#### Dataset section:
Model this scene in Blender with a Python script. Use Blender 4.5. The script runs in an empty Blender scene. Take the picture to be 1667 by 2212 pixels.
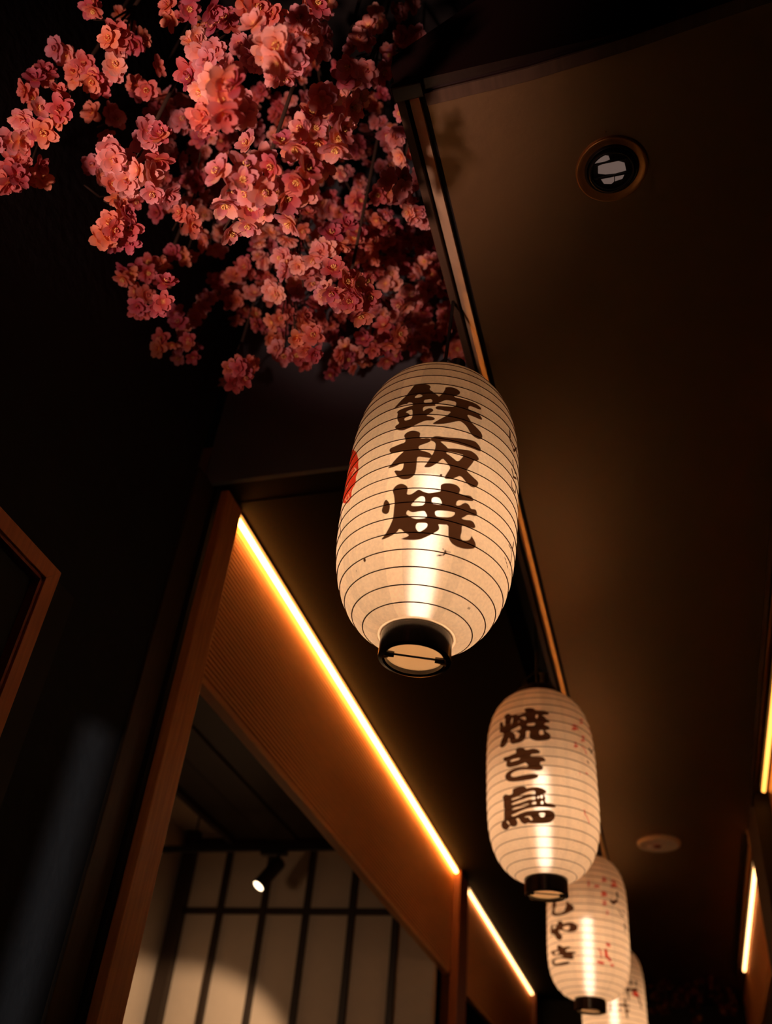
import bpy, bmesh, math, random, json
import numpy as np
from mathutils import Vector, Matrix
random.seed(11); rng = np.random.default_rng(3)
SC = bpy.context.scene; COL = SC.collection
S = 1.25            # metres per plan unit; the soffit hangs one unit above the lens
EYE = 1.45          # height of the lens above the floor
def V(x, y, z): return Vector((x*S, y*S, z*S + EYE))

# ---------------------------------------------------------------- camera, world, light, exposure
ROT = [[0.9614384, 0.1051024, 0.2541449], [0.2628452, -0.6230692, -0.7366798], [0.080923, 0.7750731, -0.6266683]]
cd = bpy.data.cameras.new('camera'); cam = bpy.data.objects.new('camera', cd); COL.objects.link(cam)
cam.matrix_world = Matrix.Translation((0, 0, EYE)) @ Matrix(ROT).to_4x4()
cd.sensor_fit = 'HORIZONTAL'; cd.sensor_width = 36; cd.lens = 42.4623; cd.clip_start = .02
cd.dof.use_dof = True; cd.dof.focus_distance = 1.22; cd.dof.aperture_fstop = 4.8
SC.camera = cam
W = bpy.data.worlds.new('world'); SC.world = W; W.use_nodes = True
W.node_tree.nodes['Background'].inputs[0].default_value = (.5, .3, .2, 1)
W.node_tree.nodes['Background'].inputs[1].default_value = .0006
SC.view_settings.view_transform = 'Standard'; SC.view_settings.look = 'None'
SC.view_settings.exposure = 0; SC.view_settings.gamma = 1; SC.view_settings.use_curve_mapping = False
BULB = 19; LED = 38.0
def spot(name, loc, target, power, color, deg, blend, radius):
    l = bpy.data.lights.new(name, 'SPOT'); l.energy = power; l.color = color
    l.spot_size = math.radians(deg); l.spot_blend = blend; l.shadow_soft_size = radius
    o = bpy.data.objects.new(name, l); COL.objects.link(o); o.location = V(*loc)
    o.rotation_euler = (V(*target) - V(*loc)).to_track_quat('-Z', 'Y').to_euler(); return o
# entrance spotlight on the blossoms, cool light from the street on the left wall, spots in the side room
spot('spot_blossoms', (-.58, -.15, -.15), (-.405, .41, .96), 115, (1, .56, .47), 35, 1, .035)
spot('spot_street', (.20, -.70, .10), (-.69, .95, .36), 190, (1, .97, .98), 24, .9, .010)
spot('spot_room', (-1.02, 2.30, .66), (-1.60, 2.95, .14), 24, (1, .66, .40), 66, .35, .02)
spot('spot_room_fill', (-1.15, 1.7, .5), (-1.2, 2.9, .1), 6, (1, .62, .36), 100, .8, .04)

# ---------------------------------------------------------------- materials
def mat(name): m = bpy.data.materials.new(name); m.use_nodes = True; return m
def N(m, t, **k):
    n = m.node_tree.nodes.new(t)
    for a, b in k.items():
        if a.startswith('i_'): n.inputs[int(a[2:])].default_value = b
        else: setattr(n, a, b)
    return n
def L(m, a, b): m.node_tree.links.new(a, b)
def principled(name, col, rough=.5, spec=.5, metal=0, bump=0, bscale=60, vary=.0, vscale=(4, 4, 4), coat=0):
    m = mat(name); p = m.node_tree.nodes['Principled BSDF']
    p.inputs['Base Color'].default_value = (*col, 1); p.inputs['Roughness'].default_value = rough
    p.inputs['Specular IOR Level'].default_value = spec; p.inputs['Metallic'].default_value = metal
    p.inputs['Coat Weight'].default_value = coat; p.inputs['Coat Roughness'].default_value = .12
    if vary or bump:
        tc = N(m, 'ShaderNodeTexCoord'); mp = N(m, 'ShaderNodeMapping'); L(m, tc.outputs['Object'], mp.inputs[0])
        mp.inputs['Scale'].default_value = vscale
    if vary:
        nz = N(m, 'ShaderNodeTexNoise'); nz.inputs['Scale'].default_value = 6; nz.inputs['Detail'].default_value = 6
        L(m, mp.outputs[0], nz.inputs['Vector'])
        mx = N(m, 'ShaderNodeMix', data_type='RGBA'); L(m, nz.outputs['Fac'], mx.inputs[0])
        mx.inputs[6].default_value = (*[c*(1-vary) for c in col], 1); mx.inputs[7].default_value = (*[min(1, c*(1+vary)) for c in col], 1)
        L(m, mx.outputs[2], p.inputs['Base Color'])
    if bump:
        n2 = N(m, 'ShaderNodeTexNoise'); n2.inputs['Scale'].default_value = bscale; n2.inputs['Detail'].default_value = 4
        L(m, mp.outputs[0], n2.inputs['Vector']); b = N(m, 'ShaderNodeBump'); b.inputs['Strength'].default_value = bump; b.inputs['Distance'].default_value = .004
        L(m, n2.outputs['Fac'], b.inputs['Height']); L(m, b.outputs[0], p.inputs['Normal'])
    return m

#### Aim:
Repeat the lines exactly as they stand, from the opening line of the data through the line with "def V(x, y, z): return". Pictures stay out of the copy.

#### Exercise response:
Model this scene in Blender with a Python script. Use Blender 4.5. The script runs in an empty Blender scene. Take the picture to be 1667 by 2212 pixels.
import bpy, bmesh, math, random, json
import numpy as np
from mathutils import Vector, Matrix
random.seed(11); rng = np.random.default_rng(3)
SC = bpy.context.scene; COL = SC.collection
S = 1.25            # metres per plan unit; the soffit hangs one unit above the lens
EYE = 1.45          # height of the lens above the floor
def V(x, y, z): return Vector((x*S, y*S, z*S + EYE))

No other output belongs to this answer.